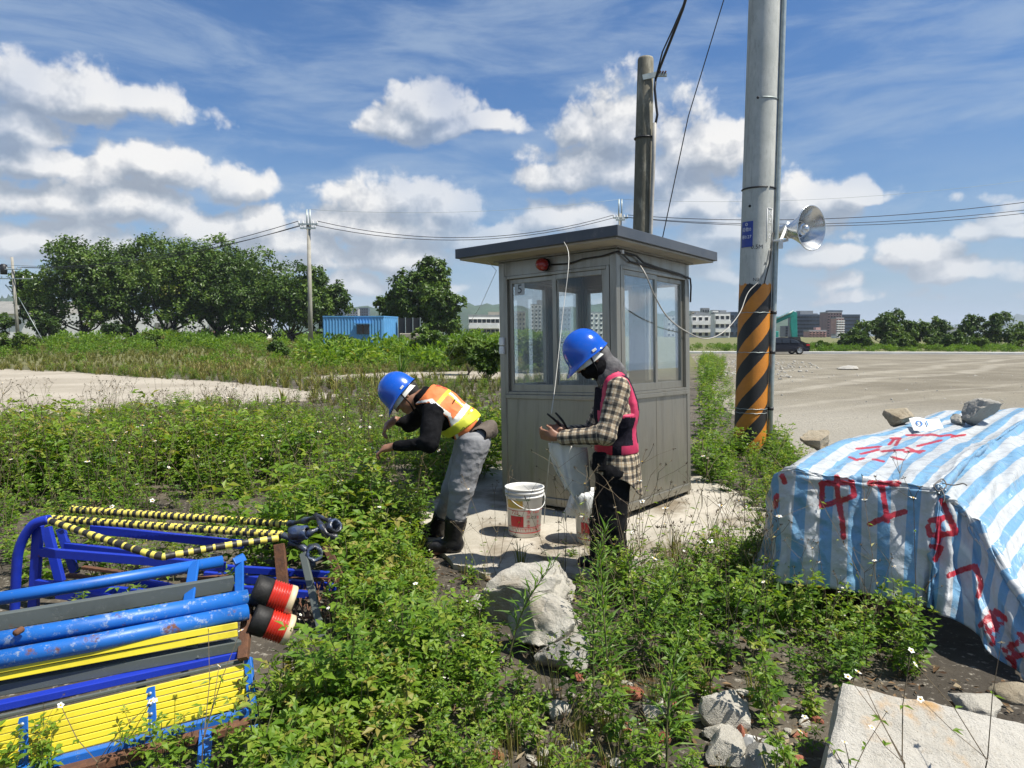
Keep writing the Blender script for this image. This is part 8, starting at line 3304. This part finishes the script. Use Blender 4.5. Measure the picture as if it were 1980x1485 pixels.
def daisy_plant(seed, h, n):
    rng = np.random.default_rng(seed)
    g = Geo()
    root_ = np.zeros(3)
    trunk = np.array([0, 0, h * 0.35])
    g.stick([root_, trunk * 0.5 + [0.01, 0, 0], trunk], 0.003, 0.0024, 4)
    for i in range(n):
        a = rng.uniform(0, 6.28)
        e = trunk + np.array([math.cos(a) * h * 0.42, math.sin(a) * h * 0.42, h * rng.uniform(0.3, 0.65)])
        mid = (trunk + e) / 2 + rng.normal(0, 0.012, 3)
        g.stick([trunk + rng.normal(0, 0.004, 3), mid, e], 0.0022, 0.0013, 4)
        daisy(g, e, [rng.normal(0, 0.3), -0.35 + rng.normal(0, 0.3), 0.8], rng.uniform(0.010, 0.014), rng)
        for k in range(2):
            q = rng.uniform(0, 6.28)
            g.leaves([mid], [[math.cos(q), math.sin(q), 0.3]], [[0, 0, 1]], 0.035, 0.011, 0, 0.6, 0.1, 0.3, True)
    return g.done()


DG = 'flowering daisies over the big slab'
single('daisy', daisy_plant(1, 0.44, 4), at(1745, 1560, 2.06) - Vector((0, 0, 0.02)), 0, 1.0, 'daisy with bare branching stems over the slab middle', 'flower', DG)
single('daisy', daisy_plant(2, 0.40, 4), at(1640, 1570, 2.05) - Vector((0, 0, 0.02)), 1.5, 0.9, 'daisy with bare stems over the slab left edge', 'flower', DG)
single('daisy', daisy_plant(3, 0.48, 3), at(1905, 1560, 2.1) - Vector((0, 0, 0.02)), 2.5, 1.0, 'daisy with bare stems at the right border of the slab', 'flower', DG)
single('daisy', daisy_plant(4, 0.42, 3), G(190, 1560), 0.5, 1.0, 'daisy rising in front of the yellow louvres', 'flower', DG)
single('daisy', daisy_plant(5, 0.50, 3), G(395, 1520), 2.5, 1.0, 'daisy rising before the right strap of the louvre panel', 'flower', DG)


# ------------------------------------------------------------------ trees and shrubs
def tree(px, pybase, pytop, hw, d, label, seed, name='tree', cards=9000, size=0.34, low=0.30, group='trees beyond the field', tint=0.0, trunks=1, squash=1.0, cat='tree', lobes=11, skirt=False):
    rng = np.random.default_rng(seed)
    top, base = at(px, pytop, d), at(px, pybase, d)
    zb = gz(base.x, d)
    H = top.z - zb
    W = hw * d / FPX * 1.06
    H *= 1.05
    root = empty(name, (base.x, d, zb), label, cat, group)
    zc = zb + H * (low + (1 - low) / 2)
    rz = H * (1 - low) / 2
    C = np.array([base.x, d, zc])
    # lobes of the crown
    L_ = []
    for i in range(lobes):
        v = unit(rng.normal(0, 1, 3))
        v[2] *= 0.9
        k = rng.uniform(0.40, 0.76)
        r = rng.uniform(0.30, 0.46)
        L_.append((C + v * k * np.array([W, W * 0.9, rz]), r * min(W, rz * 1.25), rng.normal(0, 0.10)))
    L_.append((C, 0.5 * min(W, rz * 1.2), 0))
    if skirt:
        for i in range(6):
            a = rng.uniform(0, 2 * PI)
            L_.append((C + np.array([math.cos(a) * W * 0.72, math.sin(a) * W * 0.5, -rz * rng.uniform(0.45, 0.8)]), rng.uniform(0.22, 0.34) * min(W, rz * 1.25), rng.normal(-0.04, 0.08)))
    g = Geo()
    vol = np.array([l[1] ** 2 for l in L_])
    for (c, r, tt), n in zip(L_, (cards * vol / vol.sum()).astype(int)):
        # every lobe is itself broken into tufts of leaves
        nt = max(6, int(n / 26))
        tv = unit(rng.normal(0, 1, (nt, 3)) + [0, -0.1, 0.25])
        tc = c + tv * (r * rng.uniform(0.62, 1.08, (nt, 1))) * [1.0, 1.0, 0.82 * squash]
        ti = rng.integers(0, nt, n)
        o = tc[ti] + rng.normal(0, 0.16, (n, 3)) * r * 0.62
        nr = unit(tv[ti] * 0.7 + rng.normal(0, 0.55, (n, 3)) + [0, 0, 0.55])
        dd_ = unit(np.cross(nr, rng.normal(0, 1, (n, 3))))
        t = np.clip(0.42 + tint + tt + rng.normal(0, 0.13, nt)[ti] + rng.normal(0, 0.08, n), 0, 1)
        s = size * rng.uniform(0.6, 1.25, n)
        g.leaves(o, dd_, nr, s, s * 0.62, 0, t, 0.12, 0.15, True)
    V, T, m, t = g.done()
    np_object('crown', V, T, [M['treeleaf']], m, {'tint': ('POINT', 'FLOAT', t)}, parent=root)
    # trunk with limbs
    for k in range(trunks):
        mb = MB()
        x0 = base.x + rng.normal(0, 0.25) * W * 0.3 * (trunks > 1)
        b = Vector((x0, d + rng.normal(0, 0.4), zb - 0.1))
        f = Vector((x0 + rng.normal(0, 0.12) * W, b.y + rng.normal(0, 0.3), zb + H * low * 0.9))
        r0 = max(0.05, 0.028 * H)
        pts = spline([b, b.lerp(f, 0.5) + Vector((rng.normal(0, 0.12), 0, 0)), f], 4)
        mb.tube(pts, [r0 * (1.25 - 0.5 * i / (len(pts) - 1)) for i in range(len(pts))], 9)
        for i in range(6):
            c = Vector(L_[rng.integers(0, len(L_))][0])
            mid = f.lerp(c, 0.5) + Vector((rng.normal(0, 0.2), rng.normal(0, 0.2), -0.08 * H))
            pp_ = spline([f, mid, c], 4)
            mb.tube(pp_, [r0 * 0.38 * (1 - 0.75 * j / (len(pp_) - 1)) for j in range(len(pp_))], 6)
        mb.build('trunk', M['bark'], root)
    return root


GV = 'trees of the dark grove'
for i, (px, top, hw, d, lb, low, n) in enumerate((
        (78, 505, 46, 84, 'small leaning tree at the left end of the grove', 0.16, 7500),
        (165, 466, 98, 82, 'broad dark tree second from the left end of the grove', 0.11, 16000),
        (255, 452, 104, 86, 'tall crowned tree third from the left end of the grove', 0.13, 16000),
        (345, 456, 104, 83, 'tall dark tree at the middle of the grove, fourth from its left end', 0.12, 16000),
        (430, 463, 100, 85, 'dark tree fifth from the left end of the grove', 0.10, 16000),
        (505, 476, 92, 81, 'dark tree sixth from the left end of the grove', 0.09, 14000),
        (575, 496, 76, 79, 'rounded tree seventh from the left end, left of the slender pole', 0.10, 11000),
        (632, 516, 46, 80, 'open branched tree at the right end of the grove behind the slender pole', 0.15, 6500))):
    tree(px, 655, top, hw, d, lb, 900 + i, cards=int(n * 1.35), low=low, group=GV, size=0.36, lobes=20, skirt=True, trunks=2 if hw > 60 else 1, tint=(-0.04, 0.02, 0.0, 0.06, -0.02, 0.03, -0.03, 0.0)[i])
tree(815, 655, 494, 68, 74, 'tall domed tree standing alone behind the blue container', 921, cards=14000, low=0.08, skirt=True, lobes=18, size=0.42)
tree(856, 650, 545, 44, 71, 'lower rounded tree pressed against the tall domed tree', 922, cards=8000, low=0.05, tint=0.04, skirt=True)
tree(752, 650, 560, 32, 76, 'small bushy tree between the container and the tall domed tree', 923, cards=4500, low=0.1)
tree(1700, 676, 603, 62, 92, 'rounded tree with brownish top right of the glass blocks', 931, skirt=True, cards=9000, low=0.12, tint=0.08)
tree(1757, 676, 620, 50, 94, 'small dark tree beside the brownish topped tree', 932, skirt=True, cards=6500, low=0.1)
tree(1805, 676, 617, 44, 95, 'ragged dark tree left of the low grey roof', 933, skirt=True, cards=6500, low=0.1, tint=-0.05)
tree(1918, 676, 608, 58, 92, 'big rounded tree near the right edge of the yard', 934, skirt=True, cards=9000, low=0.1)
tree(1652, 676, 636, 34, 90, 'low dark tree at the left end of the far right tree band', 937, cards=5000, low=0.03, skirt=True)
tree(1738, 677, 640, 42, 88, 'broad low tree filling the gap under the brownish topped tree', 938, cards=5500, low=0.03, skirt=True, tint=0.05)
tree(1852, 677, 641, 40, 90, 'broad low tree before the low grey roof', 939, cards=5500, low=0.03, skirt=True)
tree(1962, 672, 640, 22, 90, 'small bush like tree at the far right border', 935, cards=2500, low=0.05, tint=0.08)
tree(2030, 672, 625, 40, 96, 'dark tree just past the far right border', 936, cards=3500, low=0.1)
SG = 'shrubs beyond the field'
for i, (px, b, top, hw, d, lb, tn, n) in enumerate((
        (32, 682, 642, 40, 52, 'bright leafy shrub at the far left border', 0.2, 3500),
        (100, 662, 606, 42, 78, 'dark purple shrub under the left end of the grove', -0.2, 3500),
        (8, 660, 592, 24, 80, 'dark bush before the warehouse at the far left', -0.1, 2500),
        (215, 662, 620, 40, 77, 'black shaded thicket among the left trunks of the grove', -0.2, 3500),
        (300, 664, 642, 36, 60, 'light green shrub below the middle of the grove', 0.25, 2500),
        (540, 690, 655, 26, 46, 'dark low shrub left of the slender pole foot', -0.15, 2200),
        (660, 672, 640, 26, 50, 'dark shrub in front of the blue container', -0.12, 2400),
        (830, 690, 632, 50, 40, 'spreading shrub below the tall domed tree', 0.05, 4000),
        (900, 705, 640, 36, 28, 'yellow green shrub left of the booth', 0.15, 3500),
        (945, 716, 655, 34, 24, 'dense deep green shrub right beside the booth', 0.0, 4000),
        (1045, 712, 640, 60, 30, 'leafy shrub seen through the booth windows', 0.05, 5000),
        (1660, 678, 648, 36, 80, 'low green shrub right of the white shed', 0.0, 3000),
        (1745, 680, 652, 34, 78, 'low shrub below the small dark tree', 0.02, 3000),
        (1830, 682, 646, 42, 76, 'dark low shrub under the ragged tree', -0.08, 3200),
        (1885, 680, 652, 36, 78, 'olive shrub before the big rounded tree', 0.08, 3000),
        (1965, 684, 658, 36, 76, 'light green shrub at the far right border', 0.15, 2600),
        (1585, 682, 660, 30, 78, 'green shrub behind the black car boot', 0.1, 2600))):
    tree(px, b, top, hw, d, lb, 950 + i, name='shrub', cards=n, size=0.26 if d > 60 else 0.17, low=0.04, group=SG, tint=tn, cat='shrub', lobes=8)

——

◆ **INSTRUCTIONS TO FOLLOW**
Reproduce the material above from its first line through the line containing "return g.done()", both ends included, and skip every picture.

◆ **WRITTEN SOLUTION**
Keep writing the Blender script for this image. This is part 8, starting at line 3304. This part finishes the script. Use Blender 4.5. Measure the picture as if it were 1980x1485 pixels.
def daisy_plant(seed, h, n):
    rng = np.random.default_rng(seed)
    g = Geo()
    root_ = np.zeros(3)
    trunk = np.array([0, 0, h * 0.35])
    g.stick([root_, trunk * 0.5 + [0.01, 0, 0], trunk], 0.003, 0.0024, 4)
    for i in range(n):
        a = rng.uniform(0, 6.28)
        e = trunk + np.array([math.cos(a) * h * 0.42, math.sin(a) * h * 0.42, h * rng.uniform(0.3, 0.65)])
        mid = (trunk + e) / 2 + rng.normal(0, 0.012, 3)
        g.stick([trunk + rng.normal(0, 0.004, 3), mid, e], 0.0022, 0.0013, 4)
        daisy(g, e, [rng.normal(0, 0.3), -0.35 + rng.normal(0, 0.3), 0.8], rng.uniform(0.010, 0.014), rng)
        for k in range(2):
            q = rng.uniform(0, 6.28)
            g.leaves([mid], [[math.cos(q), math.sin(q), 0.3]], [[0, 0, 1]], 0.035, 0.011, 0, 0.6, 0.1, 0.3, True)
    return g.done()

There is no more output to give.